The most lucrative speed camera in Sussex has been dubbed a cash cow after it caught nearly 8,500 drivers in a year.

The camera on the A22 Eastbourne Road in Halland, near Lewes, snapped 8,430 speeding motorists in 2013-14 raking in £2.3 million in fines.

Critics said the camera was not serving its purpose, with the figure up on last year’s 7,126 fines and 4,902 in 2011-12.

Claire Armstrong, of anti-speed camera pressure group Safe Speed, said: “We have been calling for the removal of all automated speed cameras.

“They are not intelligent, they are not proper, they are not proportionate and there is no place for them in road safety policy.

"Speed cameras have been a flawed concept from the very beginning and they don’t catch the drivers that the police need to and stop them – we need to have well trained police officers back on the road.

“They have done nothing for road safety, but are catching hundreds of thousands of drivers of which the majority are otherwise driving safely.

“There are masses of profits being made but with no benefit to road safety.”

In 2012, the camera was criticised over a lack of consultation and claims drivers did not know it was there.
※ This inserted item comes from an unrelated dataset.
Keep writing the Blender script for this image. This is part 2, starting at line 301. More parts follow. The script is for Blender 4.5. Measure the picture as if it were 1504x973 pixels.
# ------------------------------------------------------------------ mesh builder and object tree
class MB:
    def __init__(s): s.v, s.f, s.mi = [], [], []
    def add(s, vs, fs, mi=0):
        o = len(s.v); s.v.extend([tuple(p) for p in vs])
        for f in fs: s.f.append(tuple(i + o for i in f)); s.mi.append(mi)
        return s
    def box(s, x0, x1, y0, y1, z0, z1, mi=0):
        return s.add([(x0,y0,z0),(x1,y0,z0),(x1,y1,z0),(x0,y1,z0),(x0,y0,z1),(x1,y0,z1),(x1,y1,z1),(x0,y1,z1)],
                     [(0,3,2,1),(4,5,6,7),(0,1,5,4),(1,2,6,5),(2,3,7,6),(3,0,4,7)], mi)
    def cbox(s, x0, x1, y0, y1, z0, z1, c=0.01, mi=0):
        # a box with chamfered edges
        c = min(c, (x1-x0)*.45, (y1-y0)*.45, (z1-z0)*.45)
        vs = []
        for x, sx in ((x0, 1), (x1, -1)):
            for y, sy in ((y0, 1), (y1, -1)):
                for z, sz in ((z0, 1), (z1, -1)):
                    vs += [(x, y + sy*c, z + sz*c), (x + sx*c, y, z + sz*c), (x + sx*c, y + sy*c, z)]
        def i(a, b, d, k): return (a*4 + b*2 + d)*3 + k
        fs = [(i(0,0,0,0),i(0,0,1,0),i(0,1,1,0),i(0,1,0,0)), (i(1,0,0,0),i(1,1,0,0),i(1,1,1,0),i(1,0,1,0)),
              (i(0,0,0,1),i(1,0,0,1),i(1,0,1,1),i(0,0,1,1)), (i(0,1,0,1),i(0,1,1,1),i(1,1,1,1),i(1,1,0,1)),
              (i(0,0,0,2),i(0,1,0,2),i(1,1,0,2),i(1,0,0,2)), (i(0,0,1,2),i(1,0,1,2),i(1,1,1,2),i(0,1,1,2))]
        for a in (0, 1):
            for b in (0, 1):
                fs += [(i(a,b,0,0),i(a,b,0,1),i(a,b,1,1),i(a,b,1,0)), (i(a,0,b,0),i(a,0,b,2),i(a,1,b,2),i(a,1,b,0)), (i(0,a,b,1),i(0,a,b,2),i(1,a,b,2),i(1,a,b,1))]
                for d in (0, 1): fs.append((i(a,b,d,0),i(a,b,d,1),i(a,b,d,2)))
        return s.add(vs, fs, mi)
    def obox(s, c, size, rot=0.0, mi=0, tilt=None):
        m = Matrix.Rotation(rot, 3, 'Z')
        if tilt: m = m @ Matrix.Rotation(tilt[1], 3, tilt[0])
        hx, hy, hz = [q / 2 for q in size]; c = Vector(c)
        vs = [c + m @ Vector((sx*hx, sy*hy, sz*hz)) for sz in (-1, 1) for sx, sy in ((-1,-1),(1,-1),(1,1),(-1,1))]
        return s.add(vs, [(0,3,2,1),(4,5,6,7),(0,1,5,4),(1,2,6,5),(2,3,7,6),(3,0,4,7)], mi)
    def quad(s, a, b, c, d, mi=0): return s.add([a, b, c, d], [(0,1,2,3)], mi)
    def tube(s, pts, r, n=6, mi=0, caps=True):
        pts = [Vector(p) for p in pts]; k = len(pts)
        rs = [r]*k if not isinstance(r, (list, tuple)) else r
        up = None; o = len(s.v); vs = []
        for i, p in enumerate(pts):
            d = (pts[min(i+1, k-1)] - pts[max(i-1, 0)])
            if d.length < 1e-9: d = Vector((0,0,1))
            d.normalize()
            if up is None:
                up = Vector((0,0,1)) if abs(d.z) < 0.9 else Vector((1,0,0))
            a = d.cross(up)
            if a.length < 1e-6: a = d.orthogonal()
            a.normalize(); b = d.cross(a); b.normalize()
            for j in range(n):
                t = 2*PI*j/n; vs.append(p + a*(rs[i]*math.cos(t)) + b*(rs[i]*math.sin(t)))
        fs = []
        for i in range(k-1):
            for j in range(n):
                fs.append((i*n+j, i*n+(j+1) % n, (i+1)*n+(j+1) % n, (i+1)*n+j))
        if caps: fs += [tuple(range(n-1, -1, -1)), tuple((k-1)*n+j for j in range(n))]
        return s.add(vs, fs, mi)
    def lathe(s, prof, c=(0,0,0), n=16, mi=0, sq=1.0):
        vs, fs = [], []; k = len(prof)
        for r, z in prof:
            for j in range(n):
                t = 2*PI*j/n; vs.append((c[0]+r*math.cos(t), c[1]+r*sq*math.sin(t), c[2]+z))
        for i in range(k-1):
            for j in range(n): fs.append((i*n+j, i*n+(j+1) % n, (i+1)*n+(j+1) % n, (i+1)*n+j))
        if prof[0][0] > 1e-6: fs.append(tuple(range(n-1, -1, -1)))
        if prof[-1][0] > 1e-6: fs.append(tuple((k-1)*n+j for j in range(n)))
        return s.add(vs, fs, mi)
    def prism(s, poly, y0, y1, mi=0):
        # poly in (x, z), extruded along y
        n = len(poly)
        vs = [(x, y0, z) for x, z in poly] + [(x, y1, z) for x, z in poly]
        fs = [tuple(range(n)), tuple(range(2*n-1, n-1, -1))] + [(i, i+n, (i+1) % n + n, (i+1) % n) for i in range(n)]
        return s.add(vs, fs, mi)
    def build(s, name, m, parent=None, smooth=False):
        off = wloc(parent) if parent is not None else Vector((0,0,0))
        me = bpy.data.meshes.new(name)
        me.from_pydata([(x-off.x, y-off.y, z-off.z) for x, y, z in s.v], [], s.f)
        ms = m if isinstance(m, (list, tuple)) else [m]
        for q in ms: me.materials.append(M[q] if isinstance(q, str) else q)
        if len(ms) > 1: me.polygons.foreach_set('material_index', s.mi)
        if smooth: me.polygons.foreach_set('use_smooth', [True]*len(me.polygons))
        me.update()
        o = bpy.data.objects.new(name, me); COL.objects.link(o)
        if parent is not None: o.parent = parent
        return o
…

Despite the number of fines going up three-fold in the last three years, the operations manager for Sussex Safer Roads Phil Henty said the camera was an effective deterrent to drivers.

He said: “When you look at the figures, some 7,500 drivers use that road on a daily basis and for only 23 to be caught on average a day, that’s actually a fairly small number.

“Even if people are just slowing down for the camera, it is still getting them thinking about their driving behaviour.

“If a driver is doing 40mph before the camera and slows down to 30, chances are they will stay at that speed or only go back up to 35 or 36.”

But Steve Percy from the People’s Parking Protest said he did not believe the camera would slow down traffic.

He said: “It’s nothing more than a cash cow – it’s so much money and a nice little earner.”